February 5, 2012

Textile Stories

A train of thoughts prompted by comments about my tapestry adventure:

Wouldn't be great if these wonderful textile elders could sit around the hearth and tell us their stories!  Just imagine the places a 500-year-old tapestry has been, and the hands that have touched it and taken care of it.

While I was working on it, I was musing about the people who made this piece, and how they had no idea, of course, what the world it now lives in is like.  Just look at their clothes for starters!  What would any of them think of me bending over it and sewing, wearing jeans and a baggy purple sweater, no hat on my head!



Oh, and let's not forget that the tapestry found its way to the New World, then just a fuzzy concept of a wild, unexplored land, now full of tall cities and iPods, and people who speak an English nearly as different from the English of that time as any truly foreign language.  (Here's a cool history of our language, including the Great English Vowel Shift (!), which was in flux right around the time that this tapestry was made on the continent.)

And I was also musing about how things will turn out for some object that is being made today that ends up being restored by someone in 2512.  Whatever will the world be like then???

Whenever someone brings me a family quilt for repair, I always suggest that they write down the history of the quilt and quiltmaker - the ancestor's name, where she was living and what her life was like at the time she made the quilt, how it came to them, etc.  They can keep the information, with a photo of the quilt attached, with their other important papers.  It's a start at least, and might inspire future owners to continue the process.
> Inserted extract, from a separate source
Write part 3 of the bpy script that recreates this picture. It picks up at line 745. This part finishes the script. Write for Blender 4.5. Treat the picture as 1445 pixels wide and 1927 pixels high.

This goes for any quilt at all, not just something so spectacular that a museum would be panting to own it.  We don't have any idea whether anyone then thought this tapestry was finer or more worthy than any other.  And here it is, still giving lots of joy.  So don't discount your grandmother's plain old quilt.  If it happens to be the one that's well-cared for and survives through the generations, it'll be just as much a marvel as this tapestry.